Embora a atuação tivesse na cabeça uma Terena, o nome de um cacique da etnia Guarani foi escolhido para batizar a primeira aldeia urbana do País. Marçal de Souza foi assassinado em 1983, em uma emboscada armada por fazendeiros. Nas páginas do Jornal do Brasil, na época, a nota sobre o tema fala mais de Marçal, o guarani amigo dos Terena, que dos criminosos, que seriam descobertos depois.
Também Marçal de Souza não poderia imaginar que a atuação da terena Enir, seus filhos e parentes, gestaria o modelo de aldeias indígenas urbanas único no País, contemplando as principais etnias encontradas em Mato Grosso do Sul. Entre as aldeias estão a Água Bonita, Darci Ribeiro, Tarsila do Amaral, além dos assentamentos urbanos Santa Mônica e Indubrasil.

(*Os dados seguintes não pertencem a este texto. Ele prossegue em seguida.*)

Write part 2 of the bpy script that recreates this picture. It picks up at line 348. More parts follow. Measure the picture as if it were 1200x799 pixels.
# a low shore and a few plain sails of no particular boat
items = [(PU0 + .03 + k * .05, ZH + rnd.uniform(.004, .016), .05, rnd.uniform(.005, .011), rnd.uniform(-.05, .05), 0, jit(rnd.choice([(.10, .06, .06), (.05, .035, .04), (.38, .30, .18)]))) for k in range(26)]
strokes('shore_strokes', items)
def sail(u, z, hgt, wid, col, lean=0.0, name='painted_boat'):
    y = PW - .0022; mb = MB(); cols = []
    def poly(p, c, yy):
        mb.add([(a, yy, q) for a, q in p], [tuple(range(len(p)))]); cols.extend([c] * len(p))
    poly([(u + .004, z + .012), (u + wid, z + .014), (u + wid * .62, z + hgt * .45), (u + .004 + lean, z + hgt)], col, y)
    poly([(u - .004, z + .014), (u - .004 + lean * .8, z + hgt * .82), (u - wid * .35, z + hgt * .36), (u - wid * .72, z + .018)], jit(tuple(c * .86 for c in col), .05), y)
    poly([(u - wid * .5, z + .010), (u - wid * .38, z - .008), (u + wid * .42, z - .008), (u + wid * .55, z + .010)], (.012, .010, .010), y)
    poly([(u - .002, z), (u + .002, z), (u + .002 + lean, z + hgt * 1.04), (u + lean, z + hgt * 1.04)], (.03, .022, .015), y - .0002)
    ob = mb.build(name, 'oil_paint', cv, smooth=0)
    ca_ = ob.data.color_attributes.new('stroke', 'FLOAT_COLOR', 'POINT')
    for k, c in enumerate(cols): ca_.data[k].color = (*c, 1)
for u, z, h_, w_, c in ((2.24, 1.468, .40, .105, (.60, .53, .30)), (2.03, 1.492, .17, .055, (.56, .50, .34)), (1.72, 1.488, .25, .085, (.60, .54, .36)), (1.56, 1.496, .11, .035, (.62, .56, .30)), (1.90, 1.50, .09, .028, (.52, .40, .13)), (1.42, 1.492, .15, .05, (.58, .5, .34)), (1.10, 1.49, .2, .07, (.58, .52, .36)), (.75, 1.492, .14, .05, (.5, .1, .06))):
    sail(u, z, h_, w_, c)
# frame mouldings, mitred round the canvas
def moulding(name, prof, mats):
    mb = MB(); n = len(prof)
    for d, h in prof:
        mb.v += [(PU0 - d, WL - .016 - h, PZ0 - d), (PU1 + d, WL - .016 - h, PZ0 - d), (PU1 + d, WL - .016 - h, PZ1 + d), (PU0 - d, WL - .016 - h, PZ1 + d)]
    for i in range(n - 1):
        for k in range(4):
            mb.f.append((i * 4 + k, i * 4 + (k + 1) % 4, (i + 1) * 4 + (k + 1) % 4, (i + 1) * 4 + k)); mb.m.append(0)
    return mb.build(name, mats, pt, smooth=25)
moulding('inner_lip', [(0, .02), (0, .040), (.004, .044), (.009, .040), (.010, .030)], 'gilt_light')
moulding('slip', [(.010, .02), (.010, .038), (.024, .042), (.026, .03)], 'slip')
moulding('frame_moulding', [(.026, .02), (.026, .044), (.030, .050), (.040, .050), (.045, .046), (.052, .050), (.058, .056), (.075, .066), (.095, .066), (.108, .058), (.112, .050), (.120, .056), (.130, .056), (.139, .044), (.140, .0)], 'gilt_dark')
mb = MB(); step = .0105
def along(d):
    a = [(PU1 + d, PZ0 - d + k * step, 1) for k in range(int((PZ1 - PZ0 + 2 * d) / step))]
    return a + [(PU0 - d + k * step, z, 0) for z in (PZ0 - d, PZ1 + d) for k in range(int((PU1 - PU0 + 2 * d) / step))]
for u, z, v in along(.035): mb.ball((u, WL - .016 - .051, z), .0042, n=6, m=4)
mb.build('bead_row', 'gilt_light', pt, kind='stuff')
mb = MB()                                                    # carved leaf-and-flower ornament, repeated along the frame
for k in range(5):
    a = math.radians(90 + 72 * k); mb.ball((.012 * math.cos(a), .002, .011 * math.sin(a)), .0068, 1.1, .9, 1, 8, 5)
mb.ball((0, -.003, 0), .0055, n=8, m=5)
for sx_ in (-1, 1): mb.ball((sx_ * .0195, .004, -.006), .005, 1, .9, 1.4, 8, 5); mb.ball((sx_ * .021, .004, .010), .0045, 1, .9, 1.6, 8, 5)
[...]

Auxiliadora, que mora na Marçal de Souza, destaca que os agrupamentos urbanos que formaram as aldeias representam a continuidade do trabalho de garantia dos direitos indígenas. “Ainda hoje há muita discriminação. Minha mãe nunca negou que existisse (o preconceito), mas me ensinou a lutar contra”, lembra.
“Entre as principais conquistas para a Marçal estão 115 casas para as famílias, mas também há o trabalho com a educação. A escola tem uma grade curricular diferenciada, com disciplinas sobre Arte e Cultura Indígena e, também, sobre a Língua Terena. Temos rede de esgoto asfalto para toda a comunidade”.
A própria Auxiliadora já foi professora da escola local, função que encontrou para ficar mais próxima ainda dos ensinamentos da mãe, como uma frente de trabalho generalista pela causa indígena. “A educação foi a forma que encontrei de estar junto com a luta que ela sempre valorizou. Nunca deixei de acompanhar minha mãe em diversas reuniões, movimentos e ações envolvendo a comunidade”.
Com a oportunidade, a funcionária pública se enxerga como alguém que pode fazer a diferença. “Conviver com minha mãe me fez o que sou hoje, e aconteceu o mesmo com meus filhos. Lembro de uma vez em que faltou energia elétrica e ela explicou ao meu filho como era a iluminação na época em que ela era criança. Isso foi enriquecedor”.
Os filhos Sâmara, com 25 anos, e Kauhê, 16, estão entre os responsáveis em levar o legado que faz também de Campo Grande, uma cidade privilegiada pela convivência com a comunidade indígena. “Ser mãe de indígena é transmitir aos filhos nossos costumes, danças, e tradições e, também, acompanhar a evolução do mundo não indígena sem nunca deixar nossas origens. Fui preparada por minha mãe no dia a dia, todos dias, com exemplos bons conselhos e vivências”.